Although the offence of indecent assault may vary greatly in its gravity.....there is agreement that the offence cannot be committed accidentally..... Once this concession is made it is apparent that some extra mental element is required than that necessary for common assault..... this mental element should be that which constitutes the essence of the offence, namely an intent to do something indecent to a woman in the sense of an affront to her sexual modesty..... Indecent assault is after all a sexual offence appearing in (Our PART 7 - SEXUAL OFFENCES) and one should on general principle look for a sexual element as an ingredient of the offence.”
[34] In Republic v Ignazio-Iyongo Aubiat, Criminal Case 15 of 2023, I referred to R v Harkin (1989) 38 A Crim R 296 (NSW CCA) Lee J said:
‘[I]f there be indecent assault it is necessary that the assault have a sexual connotation. That sexual connotation may derive directly from the area of the body of the girl to which the assault is directed, or it may arise because the assailant uses the area of his body which would give rise to a sexual connotation in the carrying out of the assault. The genitals and anus of both male and female and the breast of the female are relevant areas...’
[35] From the above, I note that the offence of indecent assault cannot be committed accidently. For touching to be indecent- (a) It has to be of a sexual nature or have a sexual connotation OR (b) It must have the intent to do something indecent to a woman OR (c) The area of the body of the perpetrator and the victim- involved in the touching, are relevant. The genitals and anus of both male and female and the breast of the female are relevant areas...’OR (d) conduct or touching that right- thinking people (in Nauru- it’s the ordinary person’) will consider an affront to the sexual modesty of a woman.’

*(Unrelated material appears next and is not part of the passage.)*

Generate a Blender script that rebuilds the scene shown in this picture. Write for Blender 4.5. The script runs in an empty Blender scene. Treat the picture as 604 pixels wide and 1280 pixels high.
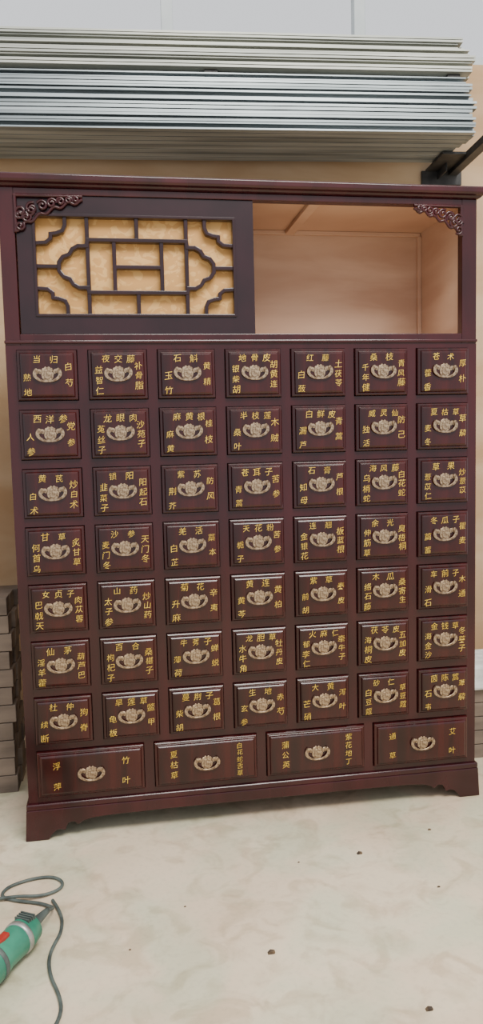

[36.] For Count 1- On a ‘kiss’ as an example of indecent assault- R v Pahuja (No 2) [1989] SASC 1434; (1989) 50 SASR 551; 40 A Crim R 252 (CCA) is informative. White J said at (553; 254)
‘Whatever might be the situation where a young girl misinterprets the manner or the reason for massaging her chest in the breast area, there could not be any like immature misinterpretation of a kiss and / or the insertion of the tongue into her mouth. If either or both these two latter things happened they would necessarily constitute indecent assaults.’
28. In the present case, the touching of PW1’s stomach and breast and the kissing of her lips by the accused both have sexual connotations. I remind myself that the ‘gravamen of the offence of indecent assault is the element of indecency.’ In the present case, I find that the conduct of the accused in intentionally touching PW1’s stomach and breast and kissing her lips will be considered by right thinking people (in Nauru’s case, the ordinary person’) as an afront to the sexual modesty of a woman.
I conclude that in the present case, the conduct of the accused on Counts 1 and 2 constitute indecent assaults.
29. I remind myself that the burden of proof under Section 25 of the Act rests with the prosecution. Am I satisfied beyond reasonable
doubt that the accused committed the offences as charged? What does the term ‘beyond reasonable doubt mean? In Keeley v Brooking [1918] ArgusLawRp 125; 1979) 143 CLR 162; 25 ALR 45 Barwick CJ said:
‘To be satisfied beyond all reasonable doubt is, for the purposes of the law, to be certain.’
CONCLUSION
30. Having considered the totality of the evidence in this case, I am certain that the accused committed the offences as charged in Counts 1 & 2.
31. My findings are:
i. Count 1- Guilty;
ii. Count 2- Guilty
Dated this 21st day of November 2025.